Saturday, April 9, 2011

Troilus and Cressida 9 of 9 - Shakespeare's Stagecraft

Troilus and Cressida 9 of 9

This post is a follow-up on the subject of the Shake-speare author being an amateur playwright as opposed to a professional.

Shake-speare’s Stagecraft

It is sometimes claimed that the Shake-speare plays exhibit an exceptional knowledge of stagecraft such as an actor, but not Bacon, would be likely to possess.

Even Hamlet’s address to the players has been prayed in aid. Thus Richard Garnett and Edmund Gosse in their History of English Literature (Vol. 2.201) say: “No one, surely, can doubt that the writer of this scene had been in the constant habit of giving instructions to performers”. Yet the address says nothing about acting which is not obvious to anyone. The short answer to this claim is that most great playwrights have mastered stagecraft without being actors.

The British novelist and playwright Arnold Bennet (1867-1931) injected a breath of fresh air into this topic when he wrote in English Review (July 1913): “An enormous amount of reverential nonsense is talked about the technique of the stage, the assumption being that in difficulty it far surpasses any other literary technique, and that until it is acquired a respectable play cannot be written…  The truth is that no technique is so crude and so simple as the technique of the stage, and that the proper place to learn it is not behind the scenes but in the pit”.

Another truth is that the pre-eminence of Shake-speare’s plays is due to their qualities of mind and language, not to any special wizardry in their stagecraft which in two respects at least is sometimes defective. One is that the stage directions are sometimes inadequate for performance. One excellent example mentioned was in post # 7 on the unmarked 30 entrances and exits in Troilus and Cressida.

At the other extreme they are occasionally perhaps overfull, literary rather than practical. For example, a Stage Direction in Timon Of Athens 1.2 says: “Then comes, dropping after all, Apemantus, discontentedly, like himself”.

Secondly, several of the plays, certainly Hamlet, Lear, and  Antony And  Cleopatra (line lengths of 3929, 3328, and 3059 respectively), are too long for performance in the public Theatre. An Elizabethan play ran for between two and three hours. Hamlet uncut runs for four hours.

One would expect a playwright who was an actor manager to have been more alive to theatre practicalities, and so to  have avoided these mistakes.
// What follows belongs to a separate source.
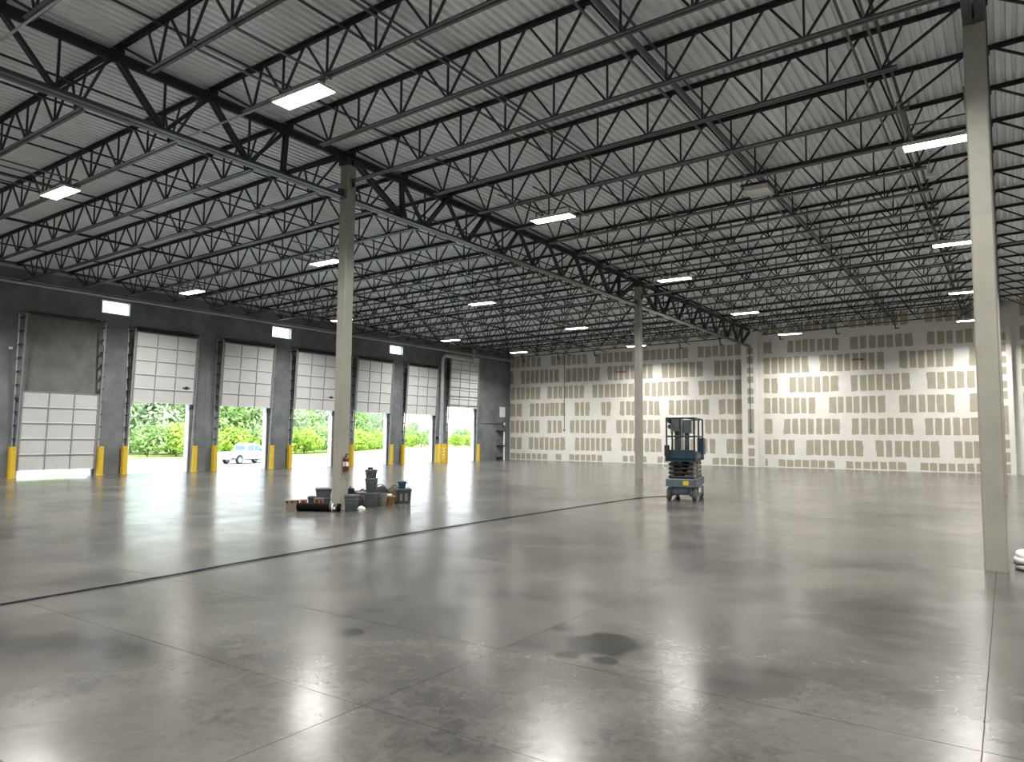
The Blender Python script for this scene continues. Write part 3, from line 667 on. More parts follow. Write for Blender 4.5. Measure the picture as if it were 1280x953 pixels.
# ================================================================== DOCK WALL FITTINGS
t = thing('rain_leader', 'thick pale vertical rain leader pipe between the sixth and the tall end dock doors', 'pipe', (XD + 0.30, 33.50, 0))
el = [(0, 0, 0.0), (0, 0, 6.15)] + [(0, 0.32 - 0.32 * math.cos(a), 6.15 + 0.32 * math.sin(a)) for a in (0.4, 0.8, 1.2, 1.57)] + [(0, 3.0, 6.42)]
obj('downpipe', MB().tube(el, 0.135, 16), 'galv', t, sm=True)
mb = MB()
for z in (0.9, 2.9, 5.6): mb.lathe([(0.146, z - 0.05), (0.146, z + 0.05)], 16)
obj('coupling', mb, 'galv', t); obj('riser', MB().tube([(0, 2.9, 6.42), (0, 3.05, 6.45), (0, 3.12, 6.6), (0, 3.12, 7.44)], 0.12, 14), 'galv', t, sm=True)
obj('wall_strap', MB().box(-0.30, -0.13, -0.16, 0.16, 1.55, 1.62).box(-0.30, -0.13, -0.16, 0.16, 4.4, 4.47), 'galv', t)
t = thing('pipe_guard', 'broad yellow steel guard with white stencil marks around the foot of the rain leader', 'guard', (XD + 0.52, 33.50, 0))
obj('guard_plate', MB().prism([(-0.30, -0.27), (-0.04, -0.27), (0.04, -0.19), (0.04, 0.19), (-0.04, 0.27), (-0.30, 0.27), (-0.30, 0.255), (-0.047, 0.255), (0.025, 0.183), (0.025, -0.183), (-0.047, -0.255), (-0.30, -0.255)], 0.0, 1.10, 'xy'), 'yellow', t)
mb = MB()
for z in (0.25, 0.42, 0.60, 0.78): mb.beam((0.042, -0.10, z), (0.042, 0.08, z + 0.10), 0.004, 0.05, (0, 0, 1))
obj('stencil_mark', mb, 'white', t)
t = thing('wall_panel_box', 'white rectangular panel high on the dock wall near the far corner', 'panel', (XD, 40.26, 2.88))
obj('face', MB().rbox(0.003, 0.06, -0.33, 0.33, 0, 0.70, 0.015), 'white', t); obj('hinge', MB().box(0.06, 0.068, -0.335, -0.31, 0.08, 0.62), 'galv', t)
t = thing('alarm_bell', 'red and white round alarm device under the white panel near the far corner', 'alarm', (XD + 0.008, 40.44, 2.42))
obj('backplate', MB().lathe([(0.15, 0.0), (0.17, 0.02), (0.17, 0.06), (0.14, 0.08)], 20, axis='x'), 'red', t, sm=True); obj('gong', MB().lathe([(0.11, 0.08), (0.11, 0.10), (0.05, 0.14)], 20, axis='x'), 'white', t, sm=True)
obj('conduit', MB().tube([(0.02, -0.15, 0), (0.02, -2.6, 0)], 0.012, 6), 'black', t)
t = thing('standpipe', 'white standpipe on black brackets standing by the far dock corner', 'pipe', (XD + 0.20, 40.26, 0))
obj('pipe', MB().tube([(0, 0, 0), (0, 0, 1.98)], 0.06, 12), 'white', t, sm=True)
obj('bracket', MB().box(-0.19, 0.07, -0.62, 0.07, 1.92, 1.98).box(-0.19, 0.09, -0.62, 0.09, 0.92, 0.99), 'black', t)
obj('valve_box', MB().rbox(-0.18, 0.04, -0.62, -0.20, 0.02, 0.22, 0.02), 'black', t)
t = thing('wall_device', 'tiny white device on the dock wall left of the nearly closed door', 'device', (XD, 10.70, 4.44))
obj('case', MB().rbox(0.0, 0.05, -0.06, 0.06, 0, 0.09, 0.01), 'white', t); obj('wire', MB().tube([(0.012, 0.05, 0.05), (0.012, 0.30, 0.10), (0.012, 0.42, 0.10)], 0.006, 5), 'black', t)
t = thing('wall_drop_conduit', 'thin grey conduit with a small box dropping down the far drywall wall', 'conduit', (-24.0, YF - 0.03, 1.95))
obj('conduit', MB().tube([(0, 0, 0.1), (0, 0, 5.3)], 0.022, 8), 'pipe', t); obj('outlet_box', MB().rbox(-0.06, 0.06, -0.03, 0.018, 0, 0.14, 0.01), 'pipe', t)
t = thing('pilaster_conduit', 'thin grey conduit dropping down the gypsum box-out below the girder end', 'conduit', (-11.78, YF - 0.37, 2.0))
obj('conduit', MB().tube([(0, 0, 0.05), (0, 0, 4.85)], 0.020, 8), 'pipe', t); obj('switch_box', MB().rbox(-0.06, 0.06, -0.03, 0.025, -0.05, 0.10, 0.01), 'pipe', t)

# ================================================================== SCISSOR LIFT
lift = thing('scissor_lift', 'blue and grey scissor lift parked lowered on the open floor', 'lift', (-6.97, 18.28, 0), math.radians(13.0))
hx, hy = 0.37, 0.92                              # half width and half length; local +y points away from the camera
def rod(mb, pts, r=0.022): return mb.tube(pts, r, 8)
ch = obj('chassis', MB().rbox(-hx, hx, -hy, hy, 0.36, 0.56, 0.03).rbox(-hx + 0.10, hx - 0.10, -hy + 0.06, hy - 0.06, 0.16, 0.37, 0.02)
         .box(-hx, -hx + 0.05, -0.45, 0.45, 0.14, 0.36).box(hx - 0.05, hx, -0.45, 0.45, 0.14, 0.36), 'liftgrey', lift)
obj('decal', MB().box(0.06, 0.20, -hy - 0.004, -hy + 0.002, 0.40, 0.51), 'yellow', ch)
obj('decal', MB().box(hx - 0.002, hx + 0.004, -0.30, -0.05, 0.20, 0.30).box(hx - 0.002, hx + 0.004, 0.02, 0.10, 0.17, 0.32), 'white', ch)
obj('ladder', MB().box(-0.24, 0.20, -hy - 0.03, -hy + 0.02, 0.17, 0.20).box(-0.24, -0.21, -hy - 0.03, -hy + 0.02, 0.17, 0.36).box(0.17, 0.20, -hy - 0.03, -hy + 0.02, 0.17, 0.36), 'blue', ch)
obj('pothole_guard', MB().box(-hx + 0.02, -hx + 0.06, -0.42, 0.42, 0.07, 0.15).box(hx - 0.06, hx - 0.02, -0.42, 0.42, 0.07, 0.15), 'liftgrey', ch)
for sx in (-1, 1):
    for sy in (-1, 1):
        w = obj('wheel', MB().lathe([(0.10, -0.055), (0.145, -0.05), (0.16, -0.03), (0.16, 0.03), (0.145, 0.05), (0.10, 0.055)], 22, axis='x'), 'tyre', lift, loc=(sx * (hx - 0.055), sy * (hy - 0.22), 0.16), sm=True)
        obj('hub', MB().lathe([(0.085, -0.06), (0.085, 0.06)], 14, axis='x'), 'liftgrey', w)
        if sy < 0: obj('fork', MB().box(sx * 0.25 - 0.04, sx * 0.25 + 0.04, -hy + 0.10, -hy + 0.34, 0.12, 0.36), 'blue', ch)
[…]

But Bacon as an amateur would have been more prone to them.

It’s also been argued that only an in-house playwright could write parts that fit some of the actors peculiarities in Will Shakspeare’s company.  But since Bacon was known as one of the most astute observers of human nature (see his essays), it would not be difficult for him to have tailored some of the parts in some plays to the actors he had seen, and perhaps studied, that were in the company.